My father tried to kill me when I was three. I have memories of the event itself, like nightmares. He tried to drown me in a tub of hot, scalding water. I managed to run away and hide under an abandoned apartment building and several weeks later I was found by a man who called emergency services. An ambulance came and got me. My right leg had third-degree burns, which they repaired with a skin graft from my left leg. I became an orphan. When they couldn’t find my mother or my father, I went into foster care.
My experience in foster care was not good. I was physically abused and sexually abused which in turn caused me to run away a lot. Some of the foster parents kept me for the money they received. I got picked on a lot at school for being a foster kid. I bounced around from group home to foster home, again and again. I was in the system until I was 18. And back then they never had aftercare. You were just done.
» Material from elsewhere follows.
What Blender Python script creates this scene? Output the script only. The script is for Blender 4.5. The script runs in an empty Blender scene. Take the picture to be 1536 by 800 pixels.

God didn’t come into the picture until later. My foster parents took me to church, but I was forced to go. And I hated being forced to go to church by people who were abusing me. At this point in my life, I believed there was no God. At 15, I tried to take my life by overdosing on Prozac, the very drug they said would help me.
My faith grew when I was 20 and an older man started to mentor me. He didn’t know me, but he took me in and did what my foster parents were supposed to do: showed me love and support. He didn’t always agree with everything I did, but he supported me through it all. He showed me God’s love by coming to pick me up and taking me to church. He found me a stable place to live. He took me to universities and schools and told me, “Lamont, you can have this life too, if you want it.” When I did wrong, we talked about it, and when I did well, he praised me for it. He became my father and big brother all in one. He was my family.
The sad reality is that If the Christian community doesn’t step forward, the gangs will. Gangs tell a story of “you belong here” which is what every foster kid is looking for. Our gym is a place where foster kids belong. We’re a bunch of misfits. When they come in they’re going to feel like they’re part of our family.
I discovered my love for physical activity when I was eight years old while I was in an abusive foster home. The only thing that I could control (and that kept me sane) in my environment was working out. It helped me release a lot of my stress and anger about being abused at home and being bullied at school. I did run track and field, but most of the time you found me at the playground, running, doing pull-ups, and climbing. My love for play has evolved into my business, the Playground Training Academy. It looks like an urban playground. We have rock climbing, parkour, and ninja-warrior classes for kids and adults.
My newest passion is the Overcomers Foundation. I am working with a team to offer physical fitness classes for foster kids. This is a place where they can come and not only get a chance to work out and play, but be mentored by people who have been in the system themselves. I named it Overcomes because that is what I have done in my life, and I want other foster kids to have the same opportunity. Some of these foster families have multiple kids and they can’t afford to put all the kids in different sports. We are working to rally our community to do just that.
These kids need patience and love. They need their parents to understand. Foster parents need to put themselves in these kids shoes for a second. They need to listen to them. Really listen. They need to get these kids involved in physical activity to release some of their pent up energy and emotions.